<<<<
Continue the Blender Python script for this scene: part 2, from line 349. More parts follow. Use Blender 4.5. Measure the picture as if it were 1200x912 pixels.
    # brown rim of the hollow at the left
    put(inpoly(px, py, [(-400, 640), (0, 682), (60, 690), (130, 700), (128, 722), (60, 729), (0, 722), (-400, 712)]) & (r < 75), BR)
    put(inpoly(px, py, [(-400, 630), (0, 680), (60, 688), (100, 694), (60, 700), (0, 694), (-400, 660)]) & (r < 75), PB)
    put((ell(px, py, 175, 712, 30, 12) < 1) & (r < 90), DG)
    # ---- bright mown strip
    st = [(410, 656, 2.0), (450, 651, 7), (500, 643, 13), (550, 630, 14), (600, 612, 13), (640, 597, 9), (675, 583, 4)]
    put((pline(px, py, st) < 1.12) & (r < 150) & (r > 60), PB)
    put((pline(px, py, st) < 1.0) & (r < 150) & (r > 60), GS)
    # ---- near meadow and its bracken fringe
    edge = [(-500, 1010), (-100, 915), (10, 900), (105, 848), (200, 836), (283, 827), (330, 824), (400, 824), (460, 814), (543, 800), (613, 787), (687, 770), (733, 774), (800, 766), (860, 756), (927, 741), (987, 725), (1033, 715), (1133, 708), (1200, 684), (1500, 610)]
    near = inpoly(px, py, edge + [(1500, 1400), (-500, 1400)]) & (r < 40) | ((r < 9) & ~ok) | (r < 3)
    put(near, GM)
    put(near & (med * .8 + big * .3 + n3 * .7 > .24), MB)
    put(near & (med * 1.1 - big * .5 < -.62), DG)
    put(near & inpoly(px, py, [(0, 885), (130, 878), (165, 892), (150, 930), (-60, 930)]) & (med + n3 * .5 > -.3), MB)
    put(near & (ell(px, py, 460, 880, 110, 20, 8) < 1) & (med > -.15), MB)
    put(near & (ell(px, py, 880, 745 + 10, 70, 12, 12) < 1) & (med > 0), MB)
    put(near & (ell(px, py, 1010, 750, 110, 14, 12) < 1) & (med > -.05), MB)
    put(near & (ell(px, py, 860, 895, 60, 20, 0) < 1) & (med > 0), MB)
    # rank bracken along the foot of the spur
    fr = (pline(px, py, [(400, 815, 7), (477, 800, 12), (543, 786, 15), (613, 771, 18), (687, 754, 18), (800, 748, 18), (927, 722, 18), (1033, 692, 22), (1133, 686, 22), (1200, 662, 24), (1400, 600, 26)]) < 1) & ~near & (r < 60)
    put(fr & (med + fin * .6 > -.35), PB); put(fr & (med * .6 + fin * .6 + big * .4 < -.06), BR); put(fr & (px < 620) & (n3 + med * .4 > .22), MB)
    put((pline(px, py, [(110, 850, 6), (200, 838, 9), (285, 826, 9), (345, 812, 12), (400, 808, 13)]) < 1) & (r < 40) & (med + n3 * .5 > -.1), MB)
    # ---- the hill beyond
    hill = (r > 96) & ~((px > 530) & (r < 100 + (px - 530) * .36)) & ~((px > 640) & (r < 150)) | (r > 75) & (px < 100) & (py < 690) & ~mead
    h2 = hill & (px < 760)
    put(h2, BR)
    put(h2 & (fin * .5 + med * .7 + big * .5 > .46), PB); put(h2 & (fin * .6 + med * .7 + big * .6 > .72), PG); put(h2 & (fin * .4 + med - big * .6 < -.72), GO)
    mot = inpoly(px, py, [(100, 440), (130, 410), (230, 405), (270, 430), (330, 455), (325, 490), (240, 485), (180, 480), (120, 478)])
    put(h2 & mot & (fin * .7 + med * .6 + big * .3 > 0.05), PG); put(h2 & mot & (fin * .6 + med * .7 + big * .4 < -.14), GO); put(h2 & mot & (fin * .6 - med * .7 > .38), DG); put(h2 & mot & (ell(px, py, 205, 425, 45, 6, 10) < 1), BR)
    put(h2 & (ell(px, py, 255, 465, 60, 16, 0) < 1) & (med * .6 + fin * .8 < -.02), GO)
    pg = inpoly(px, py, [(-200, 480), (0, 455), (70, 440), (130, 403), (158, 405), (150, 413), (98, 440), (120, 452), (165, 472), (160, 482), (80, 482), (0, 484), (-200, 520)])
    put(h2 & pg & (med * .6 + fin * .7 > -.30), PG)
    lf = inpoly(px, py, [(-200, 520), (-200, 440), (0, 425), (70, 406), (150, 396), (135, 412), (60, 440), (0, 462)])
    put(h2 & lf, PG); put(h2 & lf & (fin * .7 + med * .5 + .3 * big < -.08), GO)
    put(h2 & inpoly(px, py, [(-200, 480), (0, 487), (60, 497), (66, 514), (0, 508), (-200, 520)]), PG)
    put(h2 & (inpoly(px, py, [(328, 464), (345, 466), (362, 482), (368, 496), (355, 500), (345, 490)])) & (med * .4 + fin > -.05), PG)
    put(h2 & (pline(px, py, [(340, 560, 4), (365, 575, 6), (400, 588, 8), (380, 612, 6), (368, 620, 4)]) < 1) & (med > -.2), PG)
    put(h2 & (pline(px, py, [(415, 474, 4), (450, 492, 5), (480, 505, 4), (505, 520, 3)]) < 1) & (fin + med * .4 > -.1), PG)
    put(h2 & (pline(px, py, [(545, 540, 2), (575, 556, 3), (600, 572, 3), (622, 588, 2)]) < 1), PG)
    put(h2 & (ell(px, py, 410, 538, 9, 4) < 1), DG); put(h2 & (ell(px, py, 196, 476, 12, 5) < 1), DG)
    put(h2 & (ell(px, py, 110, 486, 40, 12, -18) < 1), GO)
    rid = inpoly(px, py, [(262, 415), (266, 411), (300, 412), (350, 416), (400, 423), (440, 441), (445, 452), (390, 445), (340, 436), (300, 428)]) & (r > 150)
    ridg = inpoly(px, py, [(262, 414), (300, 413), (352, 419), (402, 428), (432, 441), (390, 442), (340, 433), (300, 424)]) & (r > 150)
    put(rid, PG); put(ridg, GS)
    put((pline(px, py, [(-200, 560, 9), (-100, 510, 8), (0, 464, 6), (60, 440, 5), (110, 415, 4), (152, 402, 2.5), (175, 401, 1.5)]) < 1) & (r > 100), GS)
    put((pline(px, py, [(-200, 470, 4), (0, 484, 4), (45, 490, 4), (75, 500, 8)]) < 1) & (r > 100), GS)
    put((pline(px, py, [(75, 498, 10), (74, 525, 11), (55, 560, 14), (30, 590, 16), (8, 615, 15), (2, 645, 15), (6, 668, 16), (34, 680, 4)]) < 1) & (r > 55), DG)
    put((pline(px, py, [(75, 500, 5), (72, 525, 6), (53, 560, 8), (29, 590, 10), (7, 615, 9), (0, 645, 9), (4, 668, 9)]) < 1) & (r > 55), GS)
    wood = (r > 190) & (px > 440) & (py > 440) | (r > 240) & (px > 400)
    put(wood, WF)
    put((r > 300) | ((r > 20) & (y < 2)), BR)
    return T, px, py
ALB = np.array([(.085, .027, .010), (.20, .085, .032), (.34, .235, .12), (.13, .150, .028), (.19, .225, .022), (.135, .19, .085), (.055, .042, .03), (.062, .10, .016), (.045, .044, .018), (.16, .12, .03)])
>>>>
- [WHAT THE TASK REQUIRES]: Type the material above out again, exactly.

- [EXERCISE RESPONSE]:
Continue the Blender Python script for this scene: part 2, from line 349. More parts follow. Use Blender 4.5. Measure the picture as if it were 1200x912 pixels.
    # brown rim of the hollow at the left
    put(inpoly(px, py, [(-400, 640), (0, 682), (60, 690), (130, 700), (128, 722), (60, 729), (0, 722), (-400, 712)]) & (r < 75), BR)
    put(inpoly(px, py, [(-400, 630), (0, 680), (60, 688), (100, 694), (60, 700), (0, 694), (-400, 660)]) & (r < 75), PB)
    put((ell(px, py, 175, 712, 30, 12) < 1) & (r < 90), DG)
    # ---- bright mown strip
    st = [(410, 656, 2.0), (450, 651, 7), (500, 643, 13), (550, 630, 14), (600, 612, 13), (640, 597, 9), (675, 583, 4)]
    put((pline(px, py, st) < 1.12) & (r < 150) & (r > 60), PB)
    put((pline(px, py, st) < 1.0) & (r < 150) & (r > 60), GS)
    # ---- near meadow and its bracken fringe
    edge = [(-500, 1010), (-100, 915), (10, 900), (105, 848), (200, 836), (283, 827), (330, 824), (400, 824), (460, 814), (543, 800), (613, 787), (687, 770), (733, 774), (800, 766), (860, 756), (927, 741), (987, 725), (1033, 715), (1133, 708), (1200, 684), (1500, 610)]
    near = inpoly(px, py, edge + [(1500, 1400), (-500, 1400)]) & (r < 40) | ((r < 9) & ~ok) | (r < 3)
    put(near, GM)
    put(near & (med * .8 + big * .3 + n3 * .7 > .24), MB)
    put(near & (med * 1.1 - big * .5 < -.62), DG)
    put(near & inpoly(px, py, [(0, 885), (130, 878), (165, 892), (150, 930), (-60, 930)]) & (med + n3 * .5 > -.3), MB)
    put(near & (ell(px, py, 460, 880, 110, 20, 8) < 1) & (med > -.15), MB)
    put(near & (ell(px, py, 880, 745 + 10, 70, 12, 12) < 1) & (med > 0), MB)
    put(near & (ell(px, py, 1010, 750, 110, 14, 12) < 1) & (med > -.05), MB)
    put(near & (ell(px, py, 860, 895, 60, 20, 0) < 1) & (med > 0), MB)
    # rank bracken along the foot of the spur
    fr = (pline(px, py, [(400, 815, 7), (477, 800, 12), (543, 786, 15), (613, 771, 18), (687, 754, 18), (800, 748, 18), (927, 722, 18), (1033, 692, 22), (1133, 686, 22), (1200, 662, 24), (1400, 600, 26)]) < 1) & ~near & (r < 60)
    put(fr & (med + fin * .6 > -.35), PB); put(fr & (med * .6 + fin * .6 + big * .4 < -.06), BR); put(fr & (px < 620) & (n3 + med * .4 > .22), MB)
    put((pline(px, py, [(110, 850, 6), (200, 838, 9), (285, 826, 9), (345, 812, 12), (400, 808, 13)]) < 1) & (r < 40) & (med + n3 * .5 > -.1), MB)
    # ---- the hill beyond
    hill = (r > 96) & ~((px > 530) & (r < 100 + (px - 530) * .36)) & ~((px > 640) & (r < 150)) | (r > 75) & (px < 100) & (py < 690) & ~mead
    h2 = hill & (px < 760)
    put(h2, BR)
    put(h2 & (fin * .5 + med * .7 + big * .5 > .46), PB); put(h2 & (fin * .6 + med * .7 + big * .6 > .72), PG); put(h2 & (fin * .4 + med - big * .6 < -.72), GO)
    mot = inpoly(px, py, [(100, 440), (130, 410), (230, 405), (270, 430), (330, 455), (325, 490), (240, 485), (180, 480), (120, 478)])
    put(h2 & mot & (fin * .7 + med * .6 + big * .3 > 0.05), PG); put(h2 & mot & (fin * .6 + med * .7 + big * .4 < -.14), GO); put(h2 & mot & (fin * .6 - med * .7 > .38), DG); put(h2 & mot & (ell(px, py, 205, 425, 45, 6, 10) < 1), BR)
    put(h2 & (ell(px, py, 255, 465, 60, 16, 0) < 1) & (med * .6 + fin * .8 < -.02), GO)
    pg = inpoly(px, py, [(-200, 480), (0, 455), (70, 440), (130, 403), (158, 405), (150, 413), (98, 440), (120, 452), (165, 472), (160, 482), (80, 482), (0, 484), (-200, 520)])
    put(h2 & pg & (med * .6 + fin * .7 > -.30), PG)
    lf = inpoly(px, py, [(-200, 520), (-200, 440), (0, 425), (70, 406), (150, 396), (135, 412), (60, 440), (0, 462)])
    put(h2 & lf, PG); put(h2 & lf & (fin * .7 + med * .5 + .3 * big < -.08), GO)
    put(h2 & inpoly(px, py, [(-200, 480), (0, 487), (60, 497), (66, 514), (0, 508), (-200, 520)]), PG)
    put(h2 & (inpoly(px, py, [(328, 464), (345, 466), (362, 482), (368, 496), (355, 500), (345, 490)])) & (med * .4 + fin > -.05), PG)
    put(h2 & (pline(px, py, [(340, 560, 4), (365, 575, 6), (400, 588, 8), (380, 612, 6), (368, 620, 4)]) < 1) & (med > -.2), PG)
    put(h2 & (pline(px, py, [(415, 474, 4), (450, 492, 5), (480, 505, 4), (505, 520, 3)]) < 1) & (fin + med * .4 > -.1), PG)
    put(h2 & (pline(px, py, [(545, 540, 2), (575, 556, 3), (600, 572, 3), (622, 588, 2)]) < 1), PG)
    put(h2 & (ell(px, py, 410, 538, 9, 4) < 1), DG); put(h2 & (ell(px, py, 196, 476, 12, 5) < 1), DG)
    put(h2 & (ell(px, py, 110, 486, 40, 12, -18) < 1), GO)
    rid = inpoly(px, py, [(262, 415), (266, 411), (300, 412), (350, 416), (400, 423), (440, 441), (445, 452), (390, 445), (340, 436), (300, 428)]) & (r > 150)
    ridg = inpoly(px, py, [(262, 414), (300, 413), (352, 419), (402, 428), (432, 441), (390, 442), (340, 433), (300, 424)]) & (r > 150)
    put(rid, PG); put(ridg, GS)
    put((pline(px, py, [(-200, 560, 9), (-100, 510, 8), (0, 464, 6), (60, 440, 5), (110, 415, 4), (152, 402, 2.5), (175, 401, 1.5)]) < 1) & (r > 100), GS)
    put((pline(px, py, [(-200, 470, 4), (0, 484, 4), (45, 490, 4), (75, 500, 8)]) < 1) & (r > 100), GS)
    put((pline(px, py, [(75, 498, 10), (74, 525, 11), (55, 560, 14), (30, 590, 16), (8, 615, 15), (2, 645, 15), (6, 668, 16), (34, 680, 4)]) < 1) & (r > 55), DG)
    put((pline(px, py, [(75, 500, 5), (72, 525, 6), (53, 560, 8), (29, 590, 10), (7, 615, 9), (0, 645, 9), (4, 668, 9)]) < 1) & (r > 55), GS)
    wood = (r > 190) & (px > 440) & (py > 440) | (r > 240) & (px > 400)
    put(wood, WF)
    put((r > 300) | ((r > 20) & (y < 2)), BR)
    return T, px, py
ALB = np.array([(.085, .027, .010), (.20, .085, .032), (.34, .235, .12), (.13, .150, .028), (.19, .225, .022), (.135, .19, .085), (.055, .042, .03), (.062, .10, .016), (.045, .044, .018), (.16, .12, .03)])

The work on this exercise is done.